March 12, 2012 / By  

On Monday, China’s Prime Minister, Wen Jiabao gave a speech on the opening day of the annual National People’s Congress in Beijing. The key headline in the Western media that seems to have stayed with us from that speech was Premier Wen revealing a 7.5% growth target for 2012. Watching the US business news channels overnight these last few days, it seems as if every anchor and commentator has repeated this number as though China’s growth slowing from 9.2% in 2011 to 7.5% in 2012 is fact.

It’s not.

Since 2005, the ‘target’ in Premier Wen’s speech has been 8% and the growth target in the 11th five-year plan (2006 – 2010) was 7.5%. Real GDP growth in that time averaged 11.2%!

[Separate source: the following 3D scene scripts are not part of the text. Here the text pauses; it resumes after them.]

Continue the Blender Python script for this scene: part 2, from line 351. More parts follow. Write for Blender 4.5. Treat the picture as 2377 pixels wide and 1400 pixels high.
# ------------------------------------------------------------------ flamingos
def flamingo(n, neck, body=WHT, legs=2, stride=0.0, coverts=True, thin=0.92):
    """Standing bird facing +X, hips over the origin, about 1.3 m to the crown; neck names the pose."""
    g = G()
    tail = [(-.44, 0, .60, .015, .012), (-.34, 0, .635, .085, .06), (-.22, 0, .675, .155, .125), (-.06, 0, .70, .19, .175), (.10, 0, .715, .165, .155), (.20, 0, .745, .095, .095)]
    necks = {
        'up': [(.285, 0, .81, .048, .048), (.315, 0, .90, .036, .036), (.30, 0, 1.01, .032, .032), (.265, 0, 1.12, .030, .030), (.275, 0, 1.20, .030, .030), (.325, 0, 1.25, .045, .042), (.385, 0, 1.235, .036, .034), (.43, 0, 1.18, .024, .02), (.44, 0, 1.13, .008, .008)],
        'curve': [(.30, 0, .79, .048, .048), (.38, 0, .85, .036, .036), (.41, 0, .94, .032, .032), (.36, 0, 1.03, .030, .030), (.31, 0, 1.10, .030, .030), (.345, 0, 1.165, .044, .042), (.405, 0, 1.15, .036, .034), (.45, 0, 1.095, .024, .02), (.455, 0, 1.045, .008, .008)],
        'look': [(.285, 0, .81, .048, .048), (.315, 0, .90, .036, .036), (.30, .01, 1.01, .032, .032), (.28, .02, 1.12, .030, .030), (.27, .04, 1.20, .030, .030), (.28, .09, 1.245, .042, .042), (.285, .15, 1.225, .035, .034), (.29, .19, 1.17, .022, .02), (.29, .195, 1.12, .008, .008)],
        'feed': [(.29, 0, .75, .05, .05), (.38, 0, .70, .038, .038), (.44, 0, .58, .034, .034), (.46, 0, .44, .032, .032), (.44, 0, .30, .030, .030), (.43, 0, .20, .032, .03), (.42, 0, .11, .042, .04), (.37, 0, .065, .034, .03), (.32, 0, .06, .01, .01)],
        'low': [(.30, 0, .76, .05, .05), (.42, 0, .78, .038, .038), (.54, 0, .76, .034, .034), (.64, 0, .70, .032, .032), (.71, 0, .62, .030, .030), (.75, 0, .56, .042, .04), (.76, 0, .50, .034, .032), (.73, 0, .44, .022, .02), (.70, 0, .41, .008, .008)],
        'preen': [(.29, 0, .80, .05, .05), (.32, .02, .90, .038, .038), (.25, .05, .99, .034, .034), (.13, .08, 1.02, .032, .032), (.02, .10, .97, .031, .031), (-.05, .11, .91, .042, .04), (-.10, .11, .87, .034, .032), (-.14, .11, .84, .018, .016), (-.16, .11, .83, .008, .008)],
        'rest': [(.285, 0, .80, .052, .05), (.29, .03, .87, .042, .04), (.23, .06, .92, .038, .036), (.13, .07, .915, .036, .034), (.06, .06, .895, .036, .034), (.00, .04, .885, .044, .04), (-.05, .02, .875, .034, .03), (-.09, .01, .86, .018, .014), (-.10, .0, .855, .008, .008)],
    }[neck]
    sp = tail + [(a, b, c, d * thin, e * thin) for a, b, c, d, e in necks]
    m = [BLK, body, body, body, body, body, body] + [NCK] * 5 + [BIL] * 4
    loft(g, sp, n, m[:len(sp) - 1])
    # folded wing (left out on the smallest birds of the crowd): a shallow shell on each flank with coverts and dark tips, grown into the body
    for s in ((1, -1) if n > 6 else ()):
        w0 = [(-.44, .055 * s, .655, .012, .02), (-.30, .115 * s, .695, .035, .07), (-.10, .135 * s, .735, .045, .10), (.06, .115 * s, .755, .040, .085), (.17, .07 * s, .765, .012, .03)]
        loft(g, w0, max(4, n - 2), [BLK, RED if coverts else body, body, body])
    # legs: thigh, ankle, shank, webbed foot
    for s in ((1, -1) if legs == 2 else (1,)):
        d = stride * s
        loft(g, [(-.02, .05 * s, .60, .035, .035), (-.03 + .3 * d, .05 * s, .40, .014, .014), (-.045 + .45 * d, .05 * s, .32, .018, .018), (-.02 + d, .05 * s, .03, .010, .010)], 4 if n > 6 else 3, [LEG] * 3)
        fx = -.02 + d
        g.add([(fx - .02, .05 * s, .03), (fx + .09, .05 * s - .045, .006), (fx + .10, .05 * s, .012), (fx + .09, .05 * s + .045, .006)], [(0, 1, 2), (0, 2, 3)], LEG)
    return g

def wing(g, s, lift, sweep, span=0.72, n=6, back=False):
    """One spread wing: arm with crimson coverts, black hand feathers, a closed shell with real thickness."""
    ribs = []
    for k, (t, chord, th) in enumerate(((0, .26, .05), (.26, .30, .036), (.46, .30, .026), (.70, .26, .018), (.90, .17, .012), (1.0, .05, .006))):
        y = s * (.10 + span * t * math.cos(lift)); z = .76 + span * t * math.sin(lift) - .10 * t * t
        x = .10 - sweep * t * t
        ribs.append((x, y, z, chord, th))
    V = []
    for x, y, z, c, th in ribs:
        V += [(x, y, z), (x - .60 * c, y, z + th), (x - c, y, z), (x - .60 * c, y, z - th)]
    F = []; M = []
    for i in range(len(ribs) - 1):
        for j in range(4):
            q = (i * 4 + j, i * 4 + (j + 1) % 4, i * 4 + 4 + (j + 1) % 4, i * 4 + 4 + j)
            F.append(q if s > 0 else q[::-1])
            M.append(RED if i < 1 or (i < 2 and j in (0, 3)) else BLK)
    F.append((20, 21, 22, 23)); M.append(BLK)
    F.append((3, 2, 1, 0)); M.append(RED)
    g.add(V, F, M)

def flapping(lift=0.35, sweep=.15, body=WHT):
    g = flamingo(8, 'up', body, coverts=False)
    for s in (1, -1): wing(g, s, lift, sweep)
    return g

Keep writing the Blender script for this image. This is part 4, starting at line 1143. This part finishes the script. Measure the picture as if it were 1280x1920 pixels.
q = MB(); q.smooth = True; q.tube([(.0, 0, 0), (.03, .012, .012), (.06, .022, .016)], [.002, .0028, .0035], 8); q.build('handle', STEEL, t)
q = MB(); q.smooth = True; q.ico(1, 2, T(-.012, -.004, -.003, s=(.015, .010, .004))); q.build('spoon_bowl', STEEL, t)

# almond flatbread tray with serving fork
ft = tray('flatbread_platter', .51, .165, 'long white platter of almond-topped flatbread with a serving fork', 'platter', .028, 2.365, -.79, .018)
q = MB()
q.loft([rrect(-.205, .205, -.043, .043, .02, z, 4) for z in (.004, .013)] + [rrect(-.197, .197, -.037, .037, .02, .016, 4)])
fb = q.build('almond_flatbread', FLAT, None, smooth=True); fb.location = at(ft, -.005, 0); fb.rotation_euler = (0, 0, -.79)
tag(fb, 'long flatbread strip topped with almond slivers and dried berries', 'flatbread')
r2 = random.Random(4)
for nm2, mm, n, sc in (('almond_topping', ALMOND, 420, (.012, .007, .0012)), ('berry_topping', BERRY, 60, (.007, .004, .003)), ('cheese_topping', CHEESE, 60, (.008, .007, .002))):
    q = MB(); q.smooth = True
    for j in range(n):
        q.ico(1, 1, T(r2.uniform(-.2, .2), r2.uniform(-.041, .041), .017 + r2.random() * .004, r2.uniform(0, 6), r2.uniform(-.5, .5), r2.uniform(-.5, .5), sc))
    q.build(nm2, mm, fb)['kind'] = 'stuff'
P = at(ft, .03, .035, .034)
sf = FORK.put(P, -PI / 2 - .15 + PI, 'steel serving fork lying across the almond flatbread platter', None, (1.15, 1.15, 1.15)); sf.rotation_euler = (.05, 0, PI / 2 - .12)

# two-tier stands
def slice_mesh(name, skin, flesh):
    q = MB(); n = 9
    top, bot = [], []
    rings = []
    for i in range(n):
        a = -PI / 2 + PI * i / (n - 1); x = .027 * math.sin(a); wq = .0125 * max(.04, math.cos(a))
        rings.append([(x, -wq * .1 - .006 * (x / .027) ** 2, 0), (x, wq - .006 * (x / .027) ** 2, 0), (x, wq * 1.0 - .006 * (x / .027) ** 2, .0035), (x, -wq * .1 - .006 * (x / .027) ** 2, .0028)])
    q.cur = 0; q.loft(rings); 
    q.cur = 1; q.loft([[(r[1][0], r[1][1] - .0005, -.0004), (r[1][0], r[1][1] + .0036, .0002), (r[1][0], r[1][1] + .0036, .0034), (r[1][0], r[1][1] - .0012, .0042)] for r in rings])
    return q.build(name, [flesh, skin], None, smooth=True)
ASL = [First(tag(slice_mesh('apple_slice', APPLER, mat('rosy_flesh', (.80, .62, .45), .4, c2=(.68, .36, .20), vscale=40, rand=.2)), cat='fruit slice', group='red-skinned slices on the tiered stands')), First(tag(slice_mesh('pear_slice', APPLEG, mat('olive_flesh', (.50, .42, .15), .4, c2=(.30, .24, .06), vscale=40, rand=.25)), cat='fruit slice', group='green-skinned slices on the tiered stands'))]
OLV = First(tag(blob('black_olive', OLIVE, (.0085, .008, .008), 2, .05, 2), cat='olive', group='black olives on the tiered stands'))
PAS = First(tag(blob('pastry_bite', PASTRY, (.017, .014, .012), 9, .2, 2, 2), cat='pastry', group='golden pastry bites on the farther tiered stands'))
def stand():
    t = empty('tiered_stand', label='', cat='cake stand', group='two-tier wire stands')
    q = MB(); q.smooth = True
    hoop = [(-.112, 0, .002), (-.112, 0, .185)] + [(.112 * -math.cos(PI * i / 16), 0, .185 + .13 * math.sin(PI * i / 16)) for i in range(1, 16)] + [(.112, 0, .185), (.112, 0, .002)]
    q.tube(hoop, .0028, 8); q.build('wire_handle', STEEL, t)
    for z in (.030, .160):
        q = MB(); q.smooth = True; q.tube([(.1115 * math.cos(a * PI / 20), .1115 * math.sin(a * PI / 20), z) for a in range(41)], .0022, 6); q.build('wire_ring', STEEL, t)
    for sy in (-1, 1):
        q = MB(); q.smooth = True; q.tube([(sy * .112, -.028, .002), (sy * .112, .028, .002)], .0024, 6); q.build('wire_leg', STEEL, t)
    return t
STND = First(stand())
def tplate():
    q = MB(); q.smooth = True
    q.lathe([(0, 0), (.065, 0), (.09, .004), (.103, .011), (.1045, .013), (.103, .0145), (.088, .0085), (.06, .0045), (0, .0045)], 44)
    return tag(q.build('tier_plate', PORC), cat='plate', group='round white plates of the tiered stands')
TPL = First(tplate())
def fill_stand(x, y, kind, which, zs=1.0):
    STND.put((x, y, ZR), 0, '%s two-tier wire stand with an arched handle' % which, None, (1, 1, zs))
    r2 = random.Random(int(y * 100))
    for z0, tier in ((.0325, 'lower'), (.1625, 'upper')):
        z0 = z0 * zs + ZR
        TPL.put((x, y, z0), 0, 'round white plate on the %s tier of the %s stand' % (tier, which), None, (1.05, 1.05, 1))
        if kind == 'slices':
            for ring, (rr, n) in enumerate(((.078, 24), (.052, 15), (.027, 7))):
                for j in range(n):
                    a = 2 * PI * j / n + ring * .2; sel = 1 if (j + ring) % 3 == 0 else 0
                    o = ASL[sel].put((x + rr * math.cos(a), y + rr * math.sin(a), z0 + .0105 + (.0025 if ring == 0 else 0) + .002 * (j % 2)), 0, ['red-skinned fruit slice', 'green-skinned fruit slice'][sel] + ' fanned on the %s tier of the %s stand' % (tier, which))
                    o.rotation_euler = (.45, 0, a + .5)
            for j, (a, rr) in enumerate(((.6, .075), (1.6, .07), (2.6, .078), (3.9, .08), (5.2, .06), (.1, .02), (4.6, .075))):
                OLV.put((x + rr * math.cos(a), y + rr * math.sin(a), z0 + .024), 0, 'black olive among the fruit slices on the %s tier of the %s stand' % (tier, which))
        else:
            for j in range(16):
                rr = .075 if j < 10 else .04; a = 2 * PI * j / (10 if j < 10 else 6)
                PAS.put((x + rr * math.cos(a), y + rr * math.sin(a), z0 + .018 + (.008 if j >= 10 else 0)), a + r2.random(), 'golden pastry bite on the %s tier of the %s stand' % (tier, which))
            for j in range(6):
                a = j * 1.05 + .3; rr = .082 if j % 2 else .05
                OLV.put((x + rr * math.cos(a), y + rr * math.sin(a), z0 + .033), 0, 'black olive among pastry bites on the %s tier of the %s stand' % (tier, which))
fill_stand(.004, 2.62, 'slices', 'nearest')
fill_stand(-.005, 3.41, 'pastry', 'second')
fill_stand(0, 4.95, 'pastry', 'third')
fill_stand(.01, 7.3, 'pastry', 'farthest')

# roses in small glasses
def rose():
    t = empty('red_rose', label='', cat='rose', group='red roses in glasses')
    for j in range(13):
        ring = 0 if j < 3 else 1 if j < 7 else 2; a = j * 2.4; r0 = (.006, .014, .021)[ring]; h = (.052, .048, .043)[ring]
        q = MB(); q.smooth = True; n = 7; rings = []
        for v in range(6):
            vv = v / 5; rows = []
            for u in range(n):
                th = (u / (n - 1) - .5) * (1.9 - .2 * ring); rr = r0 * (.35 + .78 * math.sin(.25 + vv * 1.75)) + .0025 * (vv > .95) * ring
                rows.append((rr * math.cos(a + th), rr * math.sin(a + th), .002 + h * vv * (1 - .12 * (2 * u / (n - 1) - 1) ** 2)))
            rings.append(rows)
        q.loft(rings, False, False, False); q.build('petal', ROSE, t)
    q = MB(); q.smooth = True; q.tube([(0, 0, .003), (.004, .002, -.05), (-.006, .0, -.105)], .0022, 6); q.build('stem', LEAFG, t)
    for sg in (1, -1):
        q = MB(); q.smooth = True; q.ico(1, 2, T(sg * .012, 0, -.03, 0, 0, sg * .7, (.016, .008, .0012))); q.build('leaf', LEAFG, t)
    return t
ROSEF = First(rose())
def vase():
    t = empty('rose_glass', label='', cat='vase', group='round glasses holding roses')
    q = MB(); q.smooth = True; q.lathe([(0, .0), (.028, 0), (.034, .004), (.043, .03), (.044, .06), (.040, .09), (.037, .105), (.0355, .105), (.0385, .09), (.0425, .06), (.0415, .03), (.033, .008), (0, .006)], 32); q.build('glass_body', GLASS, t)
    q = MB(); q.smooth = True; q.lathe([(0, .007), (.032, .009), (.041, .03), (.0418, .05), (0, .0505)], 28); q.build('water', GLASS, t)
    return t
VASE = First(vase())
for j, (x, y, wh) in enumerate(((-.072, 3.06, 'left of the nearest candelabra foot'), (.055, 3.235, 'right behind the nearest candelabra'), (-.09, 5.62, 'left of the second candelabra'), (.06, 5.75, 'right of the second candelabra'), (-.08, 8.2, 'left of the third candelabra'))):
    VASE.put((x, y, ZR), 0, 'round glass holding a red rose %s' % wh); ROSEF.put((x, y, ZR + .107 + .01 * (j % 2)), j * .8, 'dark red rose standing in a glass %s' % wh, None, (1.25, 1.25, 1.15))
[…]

In the 12th five-year plan (2011 – 2015) the growth target was lowered to 7% and so the lowering of the ‘target’ in Premier Wen’s speech to 7.5% for 2012 was very much aligned with the change in the target in the five-year plan. This aspect of his speech was widely expected by China-watchers, and it wasn’t ‘new news’.

At best, these figures reflect a floor for the Central government’s comfort level with China’s growth rate. Most analysts, this one included, are still expecting 2012 real GDP growth to come in in the mid-8’s, barring a collapse in global economic conditions.

The significance of the change in the growth target in the 12th five-year plan, which was announced nearly a year and a half ago, was that China’s economic planners recognise that growth will necessarily slow over time and that this is an acceptable outcome. If one is to take something away from the growth target mentioned in Premier Wen’s speech, it is that the Central government is still okay with the soft-landing that is playing out in the economy and economic stimulus is not imminent.

So please, I urge you, stop saying China is expecting growth in 2012 to slow to 7.5%. That is not the expectation.